>[some Apple laptops]... reliable workhorses lasting 10 years or more.
>As opposed to some other laptops that boil themselves alive at idle;
>and have unsurprisingly short asset lifetimes (and not much better to repair).
I'm on my 5th year of using a Lenovo X1 Carbon, first generation, i7, circa 2012. It's been in use for hours every day since I bought it in 2017, second hand on eBay, for ~£400.
I replaced the external power supply after a couple of years of use that involved much-too-frequent cable-flexing. I've yet to replace the fan that failed about 4 years ago. (*) It doesn't get too much heat-making use (apart from intermittent YouTube distractions) or I'd have been less tardy about fitting a new one. It's mostly used for CMS / educational content creation and substantial emacs / git / shell script stuff, plus some video work and usual office-type things.
It's run various versions of Linux, plus VirtualBox.
The keyboard is better than any other I've experienced on a laptop in 30+ years. (Apple's have been too form-over-function unreliable in recent years and were never as good as Lenovo even at their best).

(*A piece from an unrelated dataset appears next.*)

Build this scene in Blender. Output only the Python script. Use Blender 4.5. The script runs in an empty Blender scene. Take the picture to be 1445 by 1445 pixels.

It's strong, slim, lightweight.
Because it just works it doesn't need to be 'bigged up' with boastful, often misleading and not always true, slogans about 'just working'. But I suppose some people like to believe the marketing b/s to justify their choice.
When it eventually gives up I'll get another second-hand Lenovo. I could probably do that 4 or 5 times for the price of a similarly powered Apple laptop and have the added satisfaction of using a well-engineered, professional grade laptop without the embarrassment of a glowing Apple logo in the Starbucks clone-rows.
(*) Well engineered hardware is easy to maintain, by definition. Engineering compromised by marketing, not so much.